→ **SOURCE EXCERPT**
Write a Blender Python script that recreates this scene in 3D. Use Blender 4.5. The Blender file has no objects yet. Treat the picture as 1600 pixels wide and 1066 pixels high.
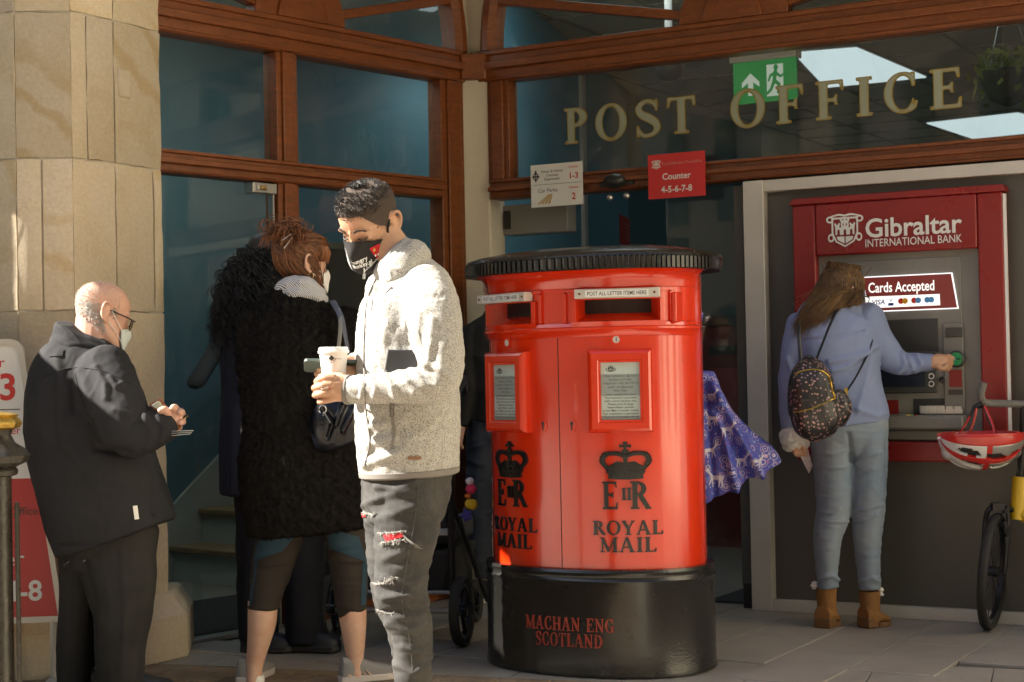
import bpy, bmesh, math, random
import numpy as np
from mathutils import Vector, Matrix, Euler

random.seed(7); RNG = np.random.default_rng(7)
SC = bpy.context.scene
COL = SC.collection
PI = math.pi
FPX = 2600.0; CAM_H = 1.12
ROLL = math.radians(1.15); PITCH = math.atan(44 / FPX)

# ------------------------------------------------------------------ camera, sky, sun, exposure
cam_d = bpy.data.cameras.new('camera'); cam = bpy.data.objects.new('camera', cam_d); COL.objects.link(cam)
cam_d.sensor_width = 36.0; cam_d.lens = FPX / 1600 * 36.0
cam_d.clip_start = 0.1; cam_d.clip_end = 400
CAM_R = Matrix.Rotation(PI / 2 + PITCH, 3, 'X') @ Matrix.Rotation(-ROLL, 3, 'Z')
cam.matrix_world = Matrix.Translation((0, 0, CAM_H)) @ CAM_R.to_4x4()
SC.camera = cam
cam_d.dof.use_dof = True; cam_d.dof.focus_distance = 5.6; cam_d.dof.aperture_fstop = 9.0

SUN_EL = math.radians(36); SUN_DIR = Vector((0.999, 0.035, 0)).normalized()   # horizontal travel of the light
world = bpy.data.worlds.new('World'); SC.world = world; world.use_nodes = True
wn = world.node_tree.nodes; wl = world.node_tree.links
wbg = wn['Background']; wsky = wn.new('ShaderNodeTexSky'); wsky.sky_type = 'NISHITA'; wsky.sun_disc = False
wsky.sun_elevation = SUN_EL
wsky.sun_rotation = math.atan2(-SUN_DIR.x, -SUN_DIR.y)
wl.new(wsky.outputs[0], wbg.inputs[0]); wbg.inputs[1].default_value = 0.05
sun_d = bpy.data.lights.new('sun', 'SUN'); sun_d.energy = 5.0; sun_d.angle = math.radians(0.5); sun_d.color = (1.0, 0.93, 0.82)
sun = bpy.data.objects.new('sun', sun_d); COL.objects.link(sun)
ld = Vector((SUN_DIR.x * math.cos(SUN_EL), SUN_DIR.y * math.cos(SUN_EL), -math.sin(SUN_EL)))
sun.rotation_euler = ld.to_track_quat('-Z', 'Y').to_euler()
sun.location = (-8, -3, 9)
SC.view_settings.view_transform = 'Standard'; SC.view_settings.look = 'None'
SC.view_settings.exposure = 2.2; SC.view_settings.gamma = 1.0; SC.view_settings.use_curve_mapping = False
SC.render.engine = 'CYCLES'
SC.cycles.use_denoising = True; SC.cycles.max_bounces = 8; SC.cycles.transparent_max_bounces = 16
SC.cycles.sample_clamp_indirect = 6.0; SC.cycles.caustics_reflective = False; SC.cycles.caustics_refractive = False

# ------------------------------------------------------------------ bearings -> points
def ray(x, y):
    d = CAM_R @ Vector(((x - 800) / FPX, (533 - y) / FPX, -1.0))
    return np.array(d)
def P(x, y, Y):
    """point at distance Y down the street, seen along bearing (x, y)"""
    d = ray(x, y); return np.array((0, 0, CAM_H)) + d * (Y / d[1])
def G(x, y, z=0.0):
    d = ray(x, y); return np.array((0, 0, CAM_H)) + d * ((z - CAM_H) / d[2])
CRM = np.array(CAM_R)
def to_px(p):
    q = (np.asarray(p, float) - np.array((0, 0, CAM_H))) @ CRM
    return np.stack([800 + FPX * q[..., 0] / -q[..., 2], 533 - FPX * q[..., 1] / -q[..., 2]], -1)

# ------------------------------------------------------------------ scene bookkeeping
WLOC = {}
def wloc(o): return np.array(WLOC.get(o.name, (0, 0, 0)), float) if o else np.zeros(3)
def thing(name, label, cat, loc=(0, 0, 0), group=None):
    o = bpy.data.objects.new(name, None); COL.objects.link(o); o.location = [float(v) for v in loc]
    o.empty_display_size = 0.1
    o['label'] = label; o['category'] = cat
    if group: o['group'] = group
    WLOC[o.name] = tuple(float(v) for v in loc); return o
def tag(o, label, cat, group=None, kind=None):
    o['label'] = label; o['category'] = cat
    if group: o['group'] = group
    if kind: o['kind'] = kind
    return o
def obj(name, me, parent=None, kind=None, at=None, label=None):
    o = bpy.data.objects.new(name, me); COL.objects.link(o)
    base = wloc(parent)
    if parent is not None: o.parent = parent
    a = np.array(at, float) if at is not None else base
    o.location = tuple(a - base) if at is not None else (0, 0, 0)
    WLOC[o.name] = tuple(a if at is not None else base)
    if kind: o['kind'] = kind
    if label: o['label'] = label
    return o

class Frame:
    """right-handed local frame: u right, y into the wall, z up"""
    def __init__(s, o, ux, uz=(0, 0, 1)):
        s.o = np.array(o, float); s.x = np.array(ux, float) / np.linalg.norm(ux)
        s.z = np.array(uz, float); s.z /= np.linalg.norm(s.z)
        s.y = np.cross(s.z, s.x); s.M = np.stack([s.x, s.y, s.z])
    def __call__(s, p): return s.o + np.asarray(p, float) @ s.M
    def px(s, x, y, out=0.0):
        """(u, z) of the bearing on the plane 'out' metres in front of this frame's plane"""
        o = np.array((0, 0, CAM_H)); d = ray(x, y); n = s.y; c = s.o - n * out
        t = np.dot(c - o, n) / np.dot(d, n); q = (o + d * t - s.o)
        return float(q @ s.x), float(q @ s.z)

def bez_rings(n): return None
class MB:
    """collects shapes; build() links them as ONE mesh object"""
    def __init__(s, frame=None): s.v = []; s.f = []; s.m = []; s.n = 0; s.fr = frame
    def add(s, v, f, m=0):
        v = np.asarray(v, float).reshape(-1, 3); s.v.append(v)
        for q in f: s.f.append(tuple(int(i) + s.n for i in q)); s.m.append(m)
        s.n += len(v); return s
    def box(s, a, b, m=0, R=None, c=None):
        x0, y0, z0 = a; x1, y1, z1 = b
        v = np.array([(x0,y0,z0),(x1,y0,z0),(x1,y1,z0),(x0,y1,z0),(x0,y0,z1),(x1,y0,z1),(x1,y1,z1),(x0,y1,z1)], float)
        if R is not None:
            c = np.array(c if c is not None else v.mean(0)); v = (v - c) @ np.array(R).T + c
        return s.add(v, [(3,2,1,0),(4,5,6,7),(0,1,5,4),(1,2,6,5),(2,3,7,6),(3,0,4,7)], m)
    def cbox(s, c, d, m=0, R=None):
        c = np.array(c, float); d = np.array(d, float) / 2
        return s.box(c - d, c + d, m, R, c)
    def prism(s, poly, y0, y1, m=0):
        """poly in (x, z) counter-clockwise seen from -y, extruded from y0 (front) to y1"""
        n = len(poly); v = [(p[0], y0, p[1]) for p in poly] + [(p[0], y1, p[1]) for p in poly]
        f = [tuple(range(n)), tuple(range(2*n-1, n-1, -1))] + [(i, n+i, n+(i+1) % n, (i+1) % n) for i in range(n)]
        return s.add(v, f, m)
    def prism_z(s, poly, z0, z1, m=0):
        n = len(poly); v = [(p[0], p[1], z0) for p in poly] + [(p[0], p[1], z1) for p in poly]
        f = [tuple(range(n-1, -1, -1)), tuple(range(n, 2*n))] + [(i, (i+1) % n, n+(i+1) % n, n+i) for i in range(n)]
        return s.add(v, f, m)
    def rings(s, R, m=0, cap=True, closed=True):
        """R: list of rings (k,3); quads between"""
        k = len(R[0]); v = np.concatenate([np.asarray(r, float) for r in R]); f = []
        for i in range(len(R) - 1):
            for j in range(k if closed else k - 1):
                a = i*k+j; b = i*k+(j+1) % k; f.append((a, b, b+k, a+k))
        if cap and closed: f.append(tuple(range(k-1, -1, -1))); f.append(tuple(range((len(R)-1)*k, len(R)*k)))
        return s.add(v, f, m)
    def lathe(s, prof, c=(0,0,0), n=24, m=0, axis=(0,0,1), sx=1, sy=1):
        ax = np.array(axis, float); ax /= np.linalg.norm(ax)
        t = np.array((1,0,0)) if abs(ax[0]) < .9 else np.array((0,1,0))
        a = np.cross(t, ax); a /= np.linalg.norm(a); b = np.cross(ax, a)
        if abs(ax[2]) > .99: a, b = np.array((1.,0,0)), np.array((0,1.,0)) * np.sign(ax[2])
        th = np.arange(n) * 2*PI/n
        R = [np.array(c) + ax*z + r*(np.outer(np.cos(th), a)*sx + np.outer(np.sin(th), b)*sy) for r, z in prof]
        return s.rings(R, m, cap=tuple(prof[0]) != tuple(prof[-1]))
    def tube(s, pts, r, n=8, m=0, flat=1.0):
        pts = np.asarray(pts, float); N = len(pts); r = np.broadcast_to(np.asarray(r, float), (N,))
        T = np.gradient(pts, axis=0); T /= np.maximum(np.linalg.norm(T, axis=1, keepdims=True), 1e-9)
        up = np.array((0, 0, 1.)) if abs(T[:, 2]).mean() < .8 else np.array((0, 1., 0))
        a = np.cross(T, up); a /= np.maximum(np.linalg.norm(a, axis=1, keepdims=True), 1e-9); b = np.cross(a, T)
        th = np.arange(n) * 2*PI/n
        R = [pts[i] + r[i]*(np.outer(np.cos(th), a[i]) + np.outer(np.sin(th), b[i])*flat) for i in range(N)]
        return s.rings([x[::-1] for x in R], m)
    def sphere(s, c, r, n=12, m=0, rings=7):
        r = np.broadcast_to(np.asarray(r, float), (3,)); th = np.arange(n)*2*PI/n; R = []
        for i in range(rings+1):
            p = -PI/2 + PI*i/rings; cr = max(math.cos(p), .02)
            R.append(np.array(c) + np.stack([cr*np.cos(th)*r[0], cr*np.sin(th)*r[1], np.full(n, math.sin(p))*r[2]], 1))
        return s.rings(R, m)
    def mesh(s, mats, name='mesh', smooth=None, off=None):
        v = np.concatenate(s.v) if s.v else np.zeros((0, 3))
        if s.fr is not None: v = s.fr(v)
        if off is not None: v = v - off
        me = bpy.data.meshes.new(name); me.from_pydata(v.tolist(), [], s.f)
        mats = mats if isinstance(mats, (list, tuple)) else [mats]
        for x in mats: me.materials.append(x)
        if len(mats) > 1: me.polygons.foreach_set('material_index', s.m)
        if smooth is not None:
            me.polygons.foreach_set('use_smooth', [True]*len(me.polygons)); me.set_sharp_from_angle(angle=math.radians(smooth))
        me.validate(); me.update(); return me
    def build(s, name, mats, parent=None, smooth=35, kind=None, bevel=None, label=None):
        o = obj(name, s.mesh(mats, name, smooth, wloc(parent)), parent, kind, label=label)
        if bevel:
            b = o.modifiers.new('bevel', 'BEVEL'); b.width = bevel; b.segments = 2; b.limit_method = 'ANGLE'; b.angle_limit = math.radians(40)
            b.harden_normals = False
        return o

def crom(a, sub):
    """Catmull-Rom through the rows of a"""
    a = np.asarray(a, float)
    if len(a) < 3 or sub <= 1:
        if len(a) == 2 and sub > 1:
            t = np.linspace(0, 1, sub+1)[:, None]; return a[0]*(1-t) + a[1]*t
        return a
    p = np.vstack([2*a[0]-a[1], a, 2*a[-1]-a[-2]]); out = []
    for i in range(1, len(p)-2):
        for t in np.arange(sub)/sub:
            out.append(.5*((2*p[i]) + (-p[i-1]+p[i+1])*t + (2*p[i-1]-5*p[i]+4*p[i+1]-p[i+2])*t*t + (-p[i-1]+3*p[i]-3*p[i+1]+p[i+2])*t**3))
    out.append(a[-1]); return np.array(out)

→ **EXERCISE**
Filter for "this". Return all lines that hold it.

→ **THE COMPLETED TASK**
Write a Blender Python script that recreates this scene in 3D. Use Blender 4.5. The Blender file has no objects yet. Treat the picture as 1600 pixels wide and 1066 pixels high.
        """(u, z) of the bearing on the plane 'out' metres in front of this frame's plane"""